O Natal dos sobreviventes
Há três anos, pela mesma altura do ano, escrevi uma crónica sobre o suicídio, porque o Natal não é igualmente festivo e alegre para toda a gente.
Foi há três anos que o filho mais novo de um casal de amigos muito próximo escolheu partir. Como disse o pai do Gonçalo recentemente no podcast “Páginas Com Graça”, “um filho que perde um pai é um órfão, um homem ou uma mulher que perdem o marido ou a mulher são viúvos, e não há um nome para um pai que perde um filho, mas eu acho que há, chamam-se sobreviventes”. Ouvi o testemunho deste pai, que teve a grandeza e a generosidade de abrir o seu coração, para sempre ferido, em jeito de explanação ao Mundo sobre como se vive depois da morte daqueles que mais amamos e que são parte de nós. O testemunho da mãe será apresentado num dos próximos episódios. Não escutei as suas palavras como um ouvinte anónimo, pois acompanhei de perto o primeiro dia de um calendário novo, imposto por uma tragédia que mudou para sempre uma família.
Três anos depois, o Gonçalo continua vivo no coração dos pais, avós, tios, primos e amigos. A obra artística do Gonçalo esteve em exibição um ano depois da sua partida numa inauguração tocante e emocionante. Quase todas as esculturas e quadros foram vendidos, o catálogo irá preservar no tempo a obra de um artista notável que deixou muito mais do que os pais poderiam ter imaginado, antes de iniciarem o trabalho de a catalogar.
O caminho para o suicídio é um percurso silencioso que deixa sinais, tantas vezes impercetíveis ou irrelevantes para quem não consegue lê-los.
O Gonçalo vivia no seu universo particular, do qual saía sempre que a vida o obrigava, para enfrentar a realidade quotidiana. Existem pessoas para quem o mundo real, com todas as sua contingências, limitações, burocracias, regras impostas e preconceitos é um lugar hostil e pode representar um verdadeiro tormento. O caminho para o suicídio é um percurso silencioso que deixa sinais, tantas vezes impercetíveis ou irrelevantes para quem não consegue lê-los. A interpretação desses sinais a posteriori pode ajudar ao entendimento, mas o vazio fica para sempre.
Vale a pena ouvir o testemunho de um pai que sai da sua zona de conforto para partilhar uma experiência pela qual ninguém sonha passar. “Eu tenho dois filhos e os dois vivem fora, um está no céu e outro está em Madrid. Eu chego a casa e inevitavelmente vejo o meu filho. Eu tenho a bicicleta dele à porta, continua no mesmo sítio, tenho uma fotografia grande (……) o Gonçalo viveu e morreu à maneira dele e eu tenho de respeitar a decisão dele.” Esta reflexão tão inteligente e sincera pode dar-nos uma pista sobre a capacidade humana que se revela sobre-humana perante tão esmagadora inevitabilidade.
Todos sonhamos com uma vida sem percalços, protegida pela sorte e pela temperança, nem todos temos a rara sorte de a atravessar em tal estado de graça.
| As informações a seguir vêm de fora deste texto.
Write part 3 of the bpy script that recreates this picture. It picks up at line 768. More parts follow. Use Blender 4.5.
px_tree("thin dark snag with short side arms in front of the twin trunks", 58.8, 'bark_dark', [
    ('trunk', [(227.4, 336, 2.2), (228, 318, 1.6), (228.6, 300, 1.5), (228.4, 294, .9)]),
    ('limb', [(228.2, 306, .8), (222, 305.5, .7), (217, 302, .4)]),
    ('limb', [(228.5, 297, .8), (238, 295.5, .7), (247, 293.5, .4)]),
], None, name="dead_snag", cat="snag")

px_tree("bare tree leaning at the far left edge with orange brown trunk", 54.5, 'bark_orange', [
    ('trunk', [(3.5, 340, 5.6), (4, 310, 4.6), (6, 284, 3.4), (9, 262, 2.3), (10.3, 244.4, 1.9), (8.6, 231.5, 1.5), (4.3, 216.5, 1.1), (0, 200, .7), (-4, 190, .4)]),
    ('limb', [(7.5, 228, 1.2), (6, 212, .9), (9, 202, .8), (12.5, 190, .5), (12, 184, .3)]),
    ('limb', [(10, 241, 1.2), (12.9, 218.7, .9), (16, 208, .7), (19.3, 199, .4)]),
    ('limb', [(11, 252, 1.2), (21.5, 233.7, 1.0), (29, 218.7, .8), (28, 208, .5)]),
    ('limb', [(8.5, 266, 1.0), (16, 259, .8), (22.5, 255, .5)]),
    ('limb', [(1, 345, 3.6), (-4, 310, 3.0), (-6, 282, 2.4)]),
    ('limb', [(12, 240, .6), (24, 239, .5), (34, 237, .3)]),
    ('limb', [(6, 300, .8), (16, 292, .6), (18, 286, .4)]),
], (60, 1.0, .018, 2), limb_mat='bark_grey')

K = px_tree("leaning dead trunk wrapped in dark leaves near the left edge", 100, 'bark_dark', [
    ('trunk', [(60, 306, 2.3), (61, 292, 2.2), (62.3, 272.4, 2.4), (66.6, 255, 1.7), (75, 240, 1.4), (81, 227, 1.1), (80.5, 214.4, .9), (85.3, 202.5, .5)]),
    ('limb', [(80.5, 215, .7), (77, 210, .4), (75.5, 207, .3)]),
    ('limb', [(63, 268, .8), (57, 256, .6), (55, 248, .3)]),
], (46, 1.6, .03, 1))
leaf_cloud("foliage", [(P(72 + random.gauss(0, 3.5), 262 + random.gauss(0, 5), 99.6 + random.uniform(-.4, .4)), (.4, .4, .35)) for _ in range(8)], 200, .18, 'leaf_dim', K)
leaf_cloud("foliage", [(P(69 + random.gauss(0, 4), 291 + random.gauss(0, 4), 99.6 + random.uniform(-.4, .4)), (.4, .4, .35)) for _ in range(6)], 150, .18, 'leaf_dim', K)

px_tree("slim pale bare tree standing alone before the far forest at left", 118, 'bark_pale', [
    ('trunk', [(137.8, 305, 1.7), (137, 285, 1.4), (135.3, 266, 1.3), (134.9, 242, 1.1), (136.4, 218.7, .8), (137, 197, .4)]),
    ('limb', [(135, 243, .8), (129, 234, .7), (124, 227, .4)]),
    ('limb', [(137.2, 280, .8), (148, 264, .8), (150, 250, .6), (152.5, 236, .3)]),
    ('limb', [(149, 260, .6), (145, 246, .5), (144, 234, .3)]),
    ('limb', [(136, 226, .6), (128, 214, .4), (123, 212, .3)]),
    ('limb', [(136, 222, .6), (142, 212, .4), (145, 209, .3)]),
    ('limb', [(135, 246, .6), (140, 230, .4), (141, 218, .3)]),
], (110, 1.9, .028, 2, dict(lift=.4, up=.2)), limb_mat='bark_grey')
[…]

Num período que chama à reflexão, é fundamental, ainda que incómodo, chamar a atenção sobre um flagelo que assombra a nossa sociedade. Das suas palavras emocionadas, retirei algumas mensagens, duas que aqui partilho: tudo o que continua a aprender com o seu filho e o poder apaziguador do colo dado pelos amigos. Nunca a palavra colo me fez tanto sentido, porque todos precisamos de colo até ao fim da vida, independentemente da idade que temos. Brilha no céu uma estrela de mil cores, que escolheu partir mais cedo e que seu pai, sua mãe e seu irmão embalam para sempre dentro do coração.